▸ **Supplied information**
------------
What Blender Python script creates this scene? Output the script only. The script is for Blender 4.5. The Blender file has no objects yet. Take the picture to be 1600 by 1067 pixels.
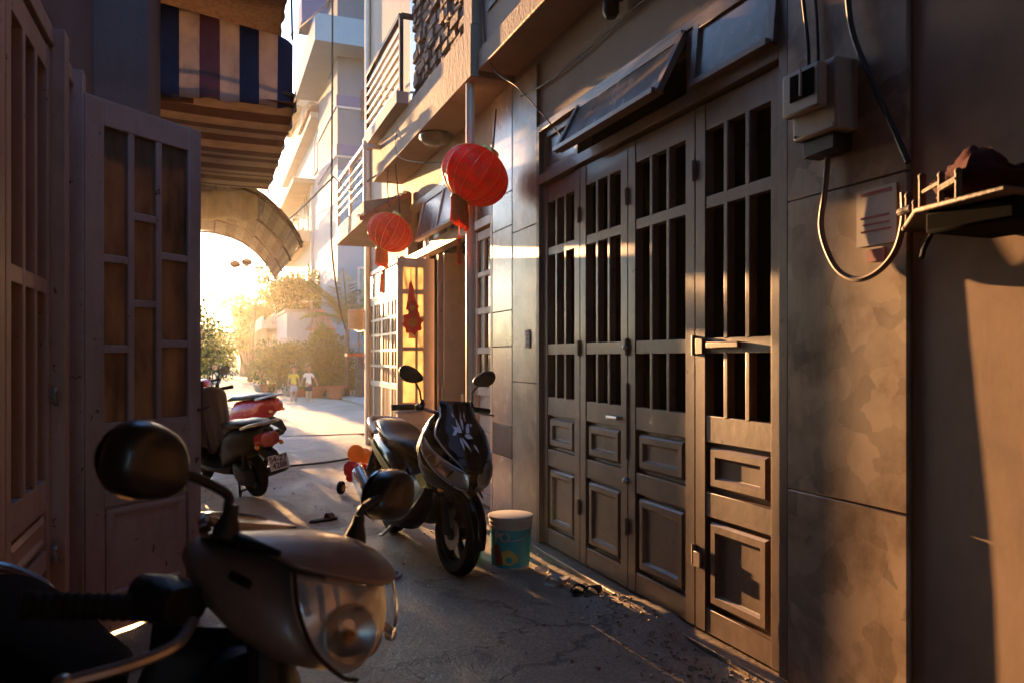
import bpy, bmesh, math, random
from mathutils import Vector, Matrix, noise
from math import sin, cos, pi, radians as R
SC = bpy.context.scene
COL = SC.collection
random.seed(11)

# ------------------------------------------------------------ camera, sky, sun, exposure
EYE = 1.35
YAW = math.atan(470 / 1200)
cam_d = bpy.data.cameras.new('camera')
cam = bpy.data.objects.new('camera', cam_d); COL.objects.link(cam)
cam.location = (0, 0, EYE)
cam.rotation_euler = (pi / 2, 0, -YAW)
cam_d.sensor_width = 36; cam_d.lens = 27
cam_d.shift_y = 0.0153
cam_d.clip_start = 0.05; cam_d.clip_end = 1500
cam_d.dof.use_dof = True; cam_d.dof.focus_distance = 4.9; cam_d.dof.aperture_fstop = 4.5
SC.camera = cam

HAZE = 0.0005
SUN_AZ, SUN_EL = R(5.2), R(6.4)          # azimuth is measured from the alley axis towards the left
world = bpy.data.worlds.new('World'); SC.world = world; world.use_nodes = True
wn = world.node_tree.nodes; wl = world.node_tree.links
sky = wn.new('ShaderNodeTexSky'); sky.sky_type = 'NISHITA'; sky.sun_disc = False
sky.sun_elevation = SUN_EL; sky.sun_rotation = -SUN_AZ
sky.air_density = 1.0; sky.dust_density = 0.8; sky.ozone_density = 4.0
bg = wn['Background']; bg.inputs['Strength'].default_value = 0.115
wl.new(sky.outputs[0], bg.inputs['Color'])
sun_d = bpy.data.lights.new('sun', 'SUN'); sun = bpy.data.objects.new('sun', sun_d); COL.objects.link(sun)
sun_d.energy = 3.2; sun_d.angle = R(0.55); sun_d.color = (1.0, 0.54, 0.22)
sun.rotation_euler = Vector((sin(SUN_AZ), -cos(SUN_AZ), -math.tan(SUN_EL))).to_track_quat('-Z', 'Y').to_euler()
vs = SC.view_settings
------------
▸ **Exercise goal**
Copy out the whole listing exactly, and don't carry over any pictures.

▸ **Output**
What Blender Python script creates this scene? Output the script only. The script is for Blender 4.5. The Blender file has no objects yet. Take the picture to be 1600 by 1067 pixels.
import bpy, bmesh, math, random
from mathutils import Vector, Matrix, noise
from math import sin, cos, pi, radians as R
SC = bpy.context.scene
COL = SC.collection
random.seed(11)

# ------------------------------------------------------------ camera, sky, sun, exposure
EYE = 1.35
YAW = math.atan(470 / 1200)
cam_d = bpy.data.cameras.new('camera')
cam = bpy.data.objects.new('camera', cam_d); COL.objects.link(cam)
cam.location = (0, 0, EYE)
cam.rotation_euler = (pi / 2, 0, -YAW)
cam_d.sensor_width = 36; cam_d.lens = 27
cam_d.shift_y = 0.0153
cam_d.clip_start = 0.05; cam_d.clip_end = 1500
cam_d.dof.use_dof = True; cam_d.dof.focus_distance = 4.9; cam_d.dof.aperture_fstop = 4.5
SC.camera = cam

HAZE = 0.0005
SUN_AZ, SUN_EL = R(5.2), R(6.4)          # azimuth is measured from the alley axis towards the left
world = bpy.data.worlds.new('World'); SC.world = world; world.use_nodes = True
wn = world.node_tree.nodes; wl = world.node_tree.links
sky = wn.new('ShaderNodeTexSky'); sky.sky_type = 'NISHITA'; sky.sun_disc = False
sky.sun_elevation = SUN_EL; sky.sun_rotation = -SUN_AZ
sky.air_density = 1.0; sky.dust_density = 0.8; sky.ozone_density = 4.0
bg = wn['Background']; bg.inputs['Strength'].default_value = 0.115
wl.new(sky.outputs[0], bg.inputs['Color'])
sun_d = bpy.data.lights.new('sun', 'SUN'); sun = bpy.data.objects.new('sun', sun_d); COL.objects.link(sun)
sun_d.energy = 3.2; sun_d.angle = R(0.55); sun_d.color = (1.0, 0.54, 0.22)
sun.rotation_euler = Vector((sin(SUN_AZ), -cos(SUN_AZ), -math.tan(SUN_EL))).to_track_quat('-Z', 'Y').to_euler()
vs = SC.view_settings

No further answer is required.